Vanessa Rossi, a senior research fellow in the international economics program at London think-tank Chatham House, says the G8 could justify its existence if it stuck to issues of more narrow concern to the rich world -- for example, problems with the Western banking system.

Otherwise, she says, it's time to move on. "It's become abundantly clear that when they're talking about global issues -- whether this is global new rules for banking or it's climate change, or aid for poorer countries in the world -- then the G8 is no longer the format for this.

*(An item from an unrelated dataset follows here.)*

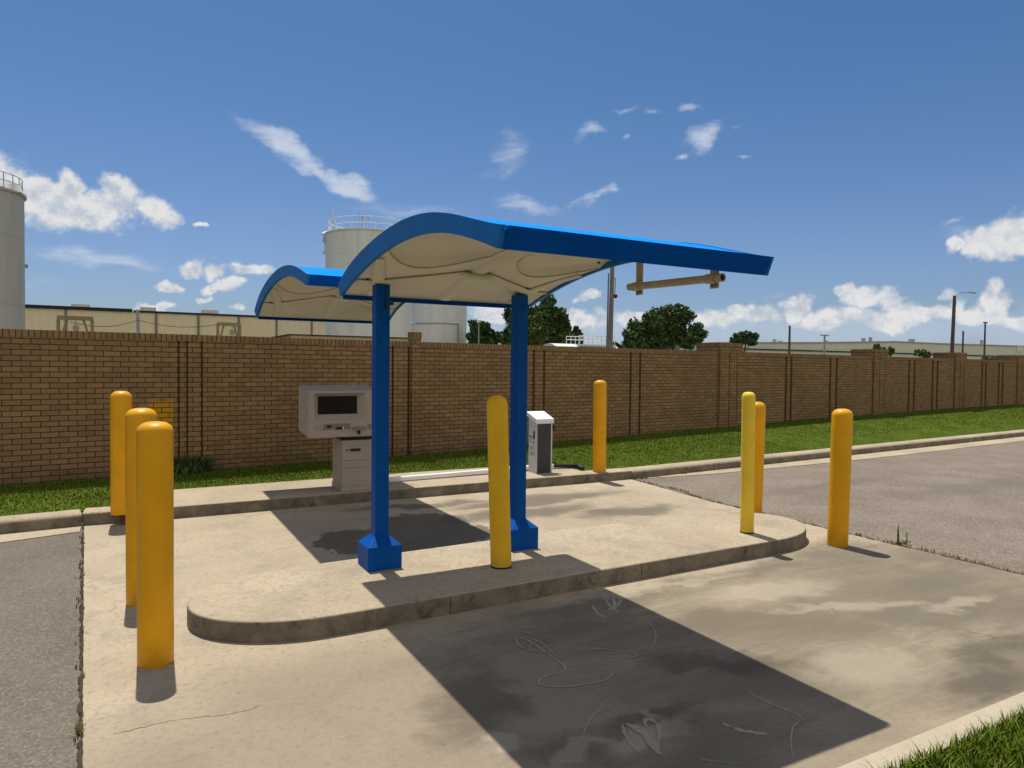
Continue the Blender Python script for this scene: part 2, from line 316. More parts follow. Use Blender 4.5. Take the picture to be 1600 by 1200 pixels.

We have already moved on to the G20," she said.

To be sure, others -- among them, Berlusconi -- argue that wider groups like the G20 could be too unwieldy.

And some G8 states might be happier with the status quo and reluctant to dilute its influence.

Sergei Prikhodko, an aide to Russian President Dmitry Medvedev, said at the summit that it was "too early to bury the G8."

According to Obama, a new grouping would have to combine inclusiveness with a capacity for action.

"Everyone wants the smallest possible group, the smallest possible organization, that includes them. So if they're the 21st-largest nation in the world, then they want the G21 and think it's highly unfair if they've been cut out," he said.

But it might take lengthy efforts to find the right shape.